The company's project manager later noted the builder's ability to cope with unforeseen circumstances or schedule alterations: "They reacted to changes very fast," he said, "and always found a means to get things done."
Throughout the project, clean-build protocols were rigorously observed. Even before construction started, equipment and work areas were covered, taped and barricaded as necessary to prevent contamination. Once the sheet vinyl floor was down, the clean-build mentality was reinforced by requiring everyone to don booties before entering the project area. All cutting, sawing or drilling required two workers: one to do the job and the other to simultaneously vacuum up debris. In some cases a plastic tent was rigged around work to further limit possible contamination.

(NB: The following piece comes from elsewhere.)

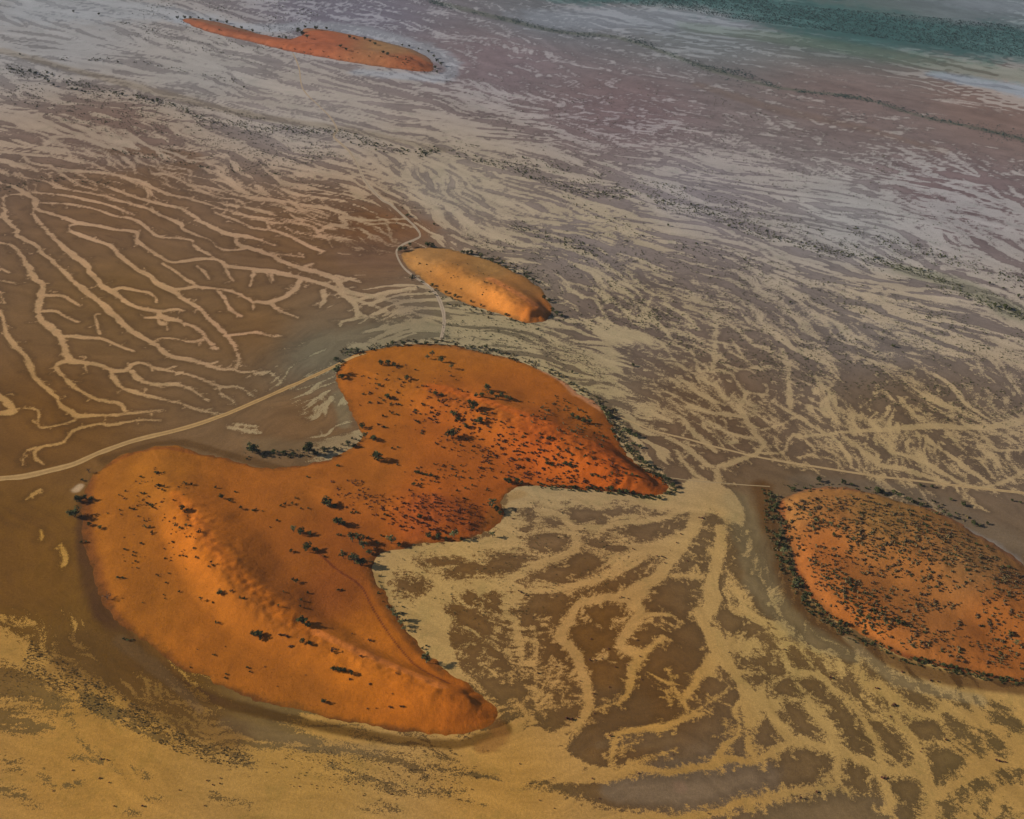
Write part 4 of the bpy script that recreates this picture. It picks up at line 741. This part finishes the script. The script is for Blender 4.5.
# rows of trees: place phrase, group, axis of counting, frame, kinds, (x, y, radius) in the frame
TR = [
 ('hugging the left tip of the big dune', 'x', 'C', 'bushy', [(355,270,11,'bare'),(315,388,13),(340,378,9),(365,382,8),(298,448,17),(358,482,8),(400,494,8),(430,778,13,'bare')]),
 ("on the big dune's pale left face", 'x', 'C', 'spindly', [(730,420,11,'bushy'),(885,372,9,'bushy'),(805,785,9),(880,757,10,'bushy'),(845,638,7)]),
 ('in the hedge above the big dune', 'x', 'M', 'bushy', [(-15,190,15),(10,193,9),(70,197,9),(110,198,10),(150,203,9),(212,196,17),(240,200,9),(275,185,8),(315,183,8)]),
 ('at the bend of the notch on the big dune', 'x', 'M', 'spreading', [(370,168,11),(392,170,9,'bushy'),(425,92,11,'bushy'),(436,135,11),(470,142,11,'bushy')]),
 ('alone on bare sand mid big dune', 'x', 'M', 'bushy', [(485,222,17),(285,405,17),(315,410,9),(328,478,14),(350,482,9)]),
 ('in the shade below the crest of the big dune', 'x', 'M', 'bushy', [(150,508,11,'spreading'),(180,516,12),(215,520,8),(205,580,14),(238,586,9),(140,588,7)]),
 ('in the clump at the sandy bay head', 'x', 'M', 'spreading', [(385,548,14),(412,548,13),(430,575,12),(452,596,10,'bushy'),(540,553,14),(572,564,8,'bushy'),(350,614,12),(392,634,16),(418,640,14,'bushy')]),
 ('of the low line above the sandy bay', 'x', 'M', 'bushy', [(690,528,11),(728,534,10),(760,540,7),(792,532,12,'spreading'),(820,541,6)]),
 ('on the spur between the dune lobes', 'x', 'M', 'bushy', [(942,410,12,'spreading'),(962,424,11),(975,438,8),(945,528,10,'spreading'),(998,306,8),(1012,312,11)]),
 ('scattered across the middle upper lobe', 'x', 'M', 'bushy', [(780,130,15),(895,76,12),(840,92,9),(790,45,11),(808,62,9),(870,18,14),(655,452,9),(650,275,7),(630,322,7),(700,285,7)]),
 ("near the big dune's lower left crest", 'x', 'N', 'bushy', [(-12,85,9),(12,90,12),(20,105,8),(185,40,15),(208,52,11),(186,116,10),(215,124,8)]),
 ("on the big dune's lit tail flank", 'x', 'N', 'bushy', [(310,225,10),(335,228,10),(352,230,8),(382,242,9),(270,355,9)]),
 ("along the big dune's foot by the bay", 'x', 'N', 'spreading', [(548,-4,9),(562,22,12),(578,45,10),(592,64,9),(682,196,15)]),
 ("around the upper lobe's top left end", 'x', 'B', 'bushy', [(320,645,8),(325,700,15,'spreading'),(342,715,11),(382,612,10,'spreading'),(405,608,8),(545,578,7),(590,580,8)]),
 ('on the far rim of the upper dune lobe', 'x', 'B', 'bushy', [(640,575,8),(680,578,8),(720,578,7),(800,585,6),(860,592,6),(920,597,8,'spreading'),(960,612,6)]),
 ('loosely scattered atop the upper dune lobe', 'x', 'B', 'bushy', [(500,660,10),(528,660,10),(552,664,8),(603,720,10),(525,793,10),(492,745,7),(740,648,10),(704,625,9,'spreading'),(686,636,7,'spreading'),(782,675,8,'spreading'),(718,780,8),(742,784,7)]),
 ('in the thicket on the upper lobe crest', 'x', 'B', 'bushy', [(852,815,8),(880,790,8),(903,790,9),(925,762,12),(942,782,9),(962,796,8),(982,788,8),(1002,796,8),(1018,802,7)]),
 ("at the small yellow dune's left end", 'x', 'B', 'bushy', [(578,206,9),(598,202,8),(616,188,7,'spreading'),(605,66,6),(686,188,11),(706,190,8)]),
 ('behind the small yellow dune', 'x', 'B', 'bushy', [(828,215,8),(846,216,8),(862,218,8),(900,230,7,'spreading'),(945,248,8),(970,260,7),(1000,275,7)]),
 ("round the small yellow dune's right end", 'x', 'D', 'bushy', [(10,292,6),(60,316,7),(85,325,7),(128,396,8),(148,408,7),(162,446,8),(178,462,8),(198,468,6)]),
 ("along the small yellow dune's near foot", 'x', 'B', 'bushy', [(705,344,6),(760,373,6),(796,388,7),(860,408,5),(900,424,5),(1000,463,6)]),
 ("in the belt above the dune's right tip", 'x', 'E', 'bushy', [(365,22,10),(382,46,9),(398,54,9),(450,112,10,'spreading'),(468,118,10),(492,128,9),(485,160,8),(510,170,7)]),
 ("in the belt round the dune's right tip", 'x', 'E', 'bushy', [(515,226,10),(532,240,9,'spreading'),(550,254,9),(572,256,7),(590,288,8),(608,298,8,'spreading'),(626,308,9),(642,328,9),(652,348,7),(622,356,7),(588,376,8)]),
 ("along the upper lobe's shaded lower edge", 'x', 'E', 'bushy', [(20,312,10),(38,316,7),(160,330,4),(305,334,6),(332,334,6),(398,340,8),(430,350,9),(458,354,9),(485,356,8)]),
 ('in the open group right of upper lobe', 'x', 'E', 'bushy', [(240,48,8),(262,60,9),(285,72,9),(310,72,8),(140,238,8),(212,242,8),(232,246,7)]),
 ("down the right hand dune's left edge", 'y', 'F', 'bushy', [(20,390,9),(30,415,11),(28,455,9),(52,490,11,'spreading'),(40,536,12),(60,596,12,'spreading'),(72,634,8),(90,660,8),(102,684,7),(108,725,11,'spreading'),(140,786,9),(158,806,8)]),
 ('on the flat above the right dune', 'x', 'F', 'bushy', [(100,340,8),(202,306,9),(300,316,9),(332,322,6),(435,350,11),(455,352,9),(500,354,8),(522,370,9,'spreading'),(560,390,10,'spreading'),(580,394,8),(612,404,8)]),
 ('strung by the track at far right', 'x', 'F', 'bushy', [(608,324,6),(655,330,6),(700,440,7,'spreading'),(722,450,9,'spreading'),(730,380,6),(780,402,8),(820,480,9),(842,486,7),(876,477,6),(975,384,5),(1008,392,5)]),
 ("in the right dune's thick left clump", 'x', 'F', 'spreading', [(168,450,8),(190,470,8),(220,474,8),(182,496,7),(250,485,8),(262,526,8,'bushy'),(342,546,8),(282,494,7)]),
 ("along the right dune's bottom edge", 'x', 'I', 'bushy', [(288,42,10),(312,46,8),(380,78,6),(590,184,7),(628,188,7),(700,209,7),(728,213,7),(752,218,6),(860,244,7),(892,250,7),(930,259,6),(975,267,6)]),
 ("low on the right dune's lit slope", 'x', 'I', 'bushy', [(402,20,9),(470,46,9,'spreading'),(520,38,11),(542,42,8),(968,86,9),(990,122,9,'spreading'),(946,134,5)]),
 ("in the cluster at the far dune's bay", 'x', 'R', 'bushy', [(170,130,8),(186,142,8),(205,156,7,'spreading'),(196,112,5),(240,120,7),(282,118,5),(120,156,5),(92,152,5)]),
 ('dotting the top of the far dune', 'x', 'R', 'bushy', [(338,192,6),(360,203,5),(375,154,6),(392,158,5),(436,160,5),(456,168,4),(476,180,6),(508,216,6),(526,224,6),(566,235,4),(600,242,4)]),
 ('round the right end of the far dune', 'x', 'R', 'bushy', [(585,184,4),(612,188,4),(650,198,4),(690,210,5),(712,232,6,'spreading'),(724,248,7),(740,264,7,'spreading'),(716,274,6),(724,292,5)]),
 ('along the thin left arm of the far dune', 'x', 'T', 'bushy', [(710,76,6),(738,74,6),(762,76,5),(795,74,4),(842,82,5),(870,86,4),(908,94,6),(936,112,4),(966,116,5),(1010,128,5)]),
 ("at the far creek line's left end", 'x', 'T', 'bushy', [(90,284,4),(120,290,6),(142,297,5),(168,305,4),(180,318,4),(195,330,5),(215,344,5)]),
 ('left of centre on the creek line', 'x', 'T', 'bushy', [(288,358,5),(308,362,5),(328,366,4),(342,372,5),(464,374,5),(490,380,6),(550,388,4),(576,398,5),(608,404,5),(630,410,5)]),
 ('mid creek line on the far plain', 'x', 'R', 'bushy', [(380,573,4),(412,583,4),(480,603,4),(512,610,4),(590,618,4),(640,612,4),(656,602,5),(668,614,4),(702,608,5),(720,614,4)]),
 ('right of centre on the creek line', 'x', 'P', 'bushy', [(518,171,1),(531,179,1.1),(579,191,1),(613,198,1),(630,196,1.1),(648,197,1),(691,205,1.1),(729,227,1.5),(776,238,1)]),
 ('at the far right end of the creek line', 'x', 'G', 'bushy', [(428,234,5),(612,280,5),(640,286,4),(765,345,5),(800,396,4),(885,335,5),(940,355,4),(1000,388,6),(905,425,8),(945,434,9),(965,440,7),(1005,454,5)]),
 ('alone on the pale flats of the far plain', 'x', 'P', 'bushy', [(73.5,12.5,1.2),(99,15,1.1),(118,63,1),(244,88,1),(20,55,1),(790,303,1.3),(633,366,1.5),(572,373,1.2),(538,330,1.2),(893,347,1.5),(668,226,1.1),(434,225,1.1)]),
]
nT = 0
for phrase, axis, fr, kd, pts in TR:
    q = np.array([px(fr, p[0], p[1]) for p in pts]); rr_ = np.array([p[2] / FR[fr][2] for p in pts]); x, y, z, mpp = seat(q[:, 0], q[:, 1])
    kinds = [p[3] if len(p) > 3 else kd for p in pts]; order = np.argsort(q[:, 1] if axis == 'y' else q[:, 0])
    for rank, i in enumerate(order):
        lab = '%s, %s from %s %s' % (LOOK[kinds[i]], ORD[rank], 'the top' if axis == 'y' else 'left', phrase)
        plant_tree(x[i], y[i], z[i], max(1.0, rr_[i] * mpp[i] * (1.65 if rr_[i] * FR[fr][2] > 11.5 and fr in 'MNCE' else 1.38)), kinds[i], lab, 'trees ' + phrase, nT); nT += 1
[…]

Such strict measures reinforced the continuous need for clean-build policies in everyone's mind.
As the 21-day deadline drew closer, the hectic pace held firm. Both the company's and the builder's team members routinely committed 16 hours a day or more to keep progress on schedule and maintain the quality work.
In the end, construction work ran long by one day, taking 19 days instead of the planned 18. The final step, balancing the air, required a minimum of three days. To meet this deadline, several air balancers worked 24 hours straight on the last day.
Still, the company considered the demolition and rebuilding of a new facility in 22 days to be a significant achievement in the limited time available. The final, and most crucial, compliment to all team members lay in the successful validation of all systems that was forwarded to the FDA. The company resumed production with no complications.